Quintessence | |
Type: | studio |
Artist: | Bill Evans |
Cover: | Quintessenceevans.jpg |
Released: | August–September 1977 |
Recorded: | May 27–30, 1976 |
Studio: | Fantasy Studios, Berkeley |
Genre: | Jazz, post-bop, cool jazz |
Length: | 42:56 |
Producer: | Helen Keane |
Prev Title: | Alone (Again) |
Prev Year: | 1975 |
Next Title: | Together Again |
Next Year: | 1976 |
Quintessence is an album by American jazz pianist Bill Evans. It was recorded in 1976 for Fantasy Records and released the following year. At this time usually playing solo or with his trio, for these sessions Evans was the leader of an all-star quintet featuring Harold Land on tenor saxophone, guitarist Kenny Burrell, Ray Brown on bass, and Philly Joe Jones on drums.
Evans had never previously worked with Land, Burrell, or Brown,[1] but the quintet instrumentation, with tenor sax and guitar, mirrors that of the second Interplay session of 1962.[2] One track, "The Second Time Around," is played by trio only. As with many Evans albums from this period, it includes a selection by Michel Legrand, in this case "Martina," which Barbra Streisand had recorded in 1965.
Writing for AllMusic, Scott Yanow called the album "a nice change of pace ... tasteful and explorative in a subtle way."
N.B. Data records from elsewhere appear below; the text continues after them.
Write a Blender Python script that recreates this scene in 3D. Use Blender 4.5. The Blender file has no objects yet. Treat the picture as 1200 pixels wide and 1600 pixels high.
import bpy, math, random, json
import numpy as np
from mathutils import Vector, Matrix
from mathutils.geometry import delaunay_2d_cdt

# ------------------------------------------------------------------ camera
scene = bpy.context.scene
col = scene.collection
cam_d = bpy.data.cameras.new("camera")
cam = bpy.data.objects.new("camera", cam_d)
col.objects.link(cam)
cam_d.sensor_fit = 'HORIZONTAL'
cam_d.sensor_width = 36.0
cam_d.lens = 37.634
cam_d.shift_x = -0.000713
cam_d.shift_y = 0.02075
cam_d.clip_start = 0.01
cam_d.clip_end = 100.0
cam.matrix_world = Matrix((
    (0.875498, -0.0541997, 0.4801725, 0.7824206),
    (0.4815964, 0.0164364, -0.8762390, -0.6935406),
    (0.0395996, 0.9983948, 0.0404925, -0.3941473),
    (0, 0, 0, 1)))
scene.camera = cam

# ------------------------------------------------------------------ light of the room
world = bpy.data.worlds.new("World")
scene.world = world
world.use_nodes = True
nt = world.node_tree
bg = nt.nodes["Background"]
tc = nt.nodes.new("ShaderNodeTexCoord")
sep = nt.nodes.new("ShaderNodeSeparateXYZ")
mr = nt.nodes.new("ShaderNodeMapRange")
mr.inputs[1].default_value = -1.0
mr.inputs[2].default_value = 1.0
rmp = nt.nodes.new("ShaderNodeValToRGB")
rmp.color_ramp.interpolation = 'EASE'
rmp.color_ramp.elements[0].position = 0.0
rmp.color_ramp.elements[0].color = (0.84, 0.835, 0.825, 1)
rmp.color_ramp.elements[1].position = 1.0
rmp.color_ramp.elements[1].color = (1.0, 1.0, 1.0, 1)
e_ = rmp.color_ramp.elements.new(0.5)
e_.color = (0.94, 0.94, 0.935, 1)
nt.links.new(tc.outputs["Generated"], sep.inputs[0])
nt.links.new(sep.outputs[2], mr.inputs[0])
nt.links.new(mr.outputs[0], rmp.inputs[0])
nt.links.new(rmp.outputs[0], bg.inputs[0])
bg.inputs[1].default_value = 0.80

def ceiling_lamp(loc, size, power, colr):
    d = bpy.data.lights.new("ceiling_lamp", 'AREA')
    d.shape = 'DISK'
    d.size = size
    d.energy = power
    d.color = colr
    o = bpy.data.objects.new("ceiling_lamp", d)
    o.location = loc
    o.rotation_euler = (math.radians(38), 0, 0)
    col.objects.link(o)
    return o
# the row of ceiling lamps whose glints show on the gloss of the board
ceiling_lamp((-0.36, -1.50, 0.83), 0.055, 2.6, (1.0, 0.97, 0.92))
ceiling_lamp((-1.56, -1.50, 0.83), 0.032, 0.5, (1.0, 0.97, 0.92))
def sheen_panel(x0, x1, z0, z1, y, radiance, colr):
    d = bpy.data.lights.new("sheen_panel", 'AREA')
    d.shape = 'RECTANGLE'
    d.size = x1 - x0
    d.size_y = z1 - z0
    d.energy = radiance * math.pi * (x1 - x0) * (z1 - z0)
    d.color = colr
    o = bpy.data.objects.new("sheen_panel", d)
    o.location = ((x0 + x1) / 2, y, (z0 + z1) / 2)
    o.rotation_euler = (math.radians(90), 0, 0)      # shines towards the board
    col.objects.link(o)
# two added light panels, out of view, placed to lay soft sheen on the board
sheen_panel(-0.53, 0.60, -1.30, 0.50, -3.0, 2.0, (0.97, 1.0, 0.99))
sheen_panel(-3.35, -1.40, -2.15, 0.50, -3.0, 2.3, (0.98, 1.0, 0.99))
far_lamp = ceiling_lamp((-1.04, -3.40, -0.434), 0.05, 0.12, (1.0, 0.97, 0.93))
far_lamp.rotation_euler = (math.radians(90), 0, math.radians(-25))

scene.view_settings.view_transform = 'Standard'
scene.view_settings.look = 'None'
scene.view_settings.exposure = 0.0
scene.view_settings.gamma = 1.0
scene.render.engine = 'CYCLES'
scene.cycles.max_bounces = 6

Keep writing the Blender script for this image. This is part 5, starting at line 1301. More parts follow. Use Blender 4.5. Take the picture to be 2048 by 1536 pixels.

Biographer Keith Shadwick notes that Evans here "seems mostly concerned with being a pianist within a group rather than leading it by example, and the resulting album sounds very much a co-operative effort. ... Perhaps [Evans's] best and most concentrated playing comes on Thad Jones's ballad 'A Child Is Born' where he presents the first three minutes of the performance as a piano-trio arrangement, including a piano solo, before Kenny Burrell's entry." Shadwick also notes that even though the album did not "set out to make a Significant Statement," it was nonetheless "a relaxed and rewarding quintet session and one of the highlights in Evans's later recording career" and that the pun of the album's title is "typical of Evans's penchant for wordplay."[3]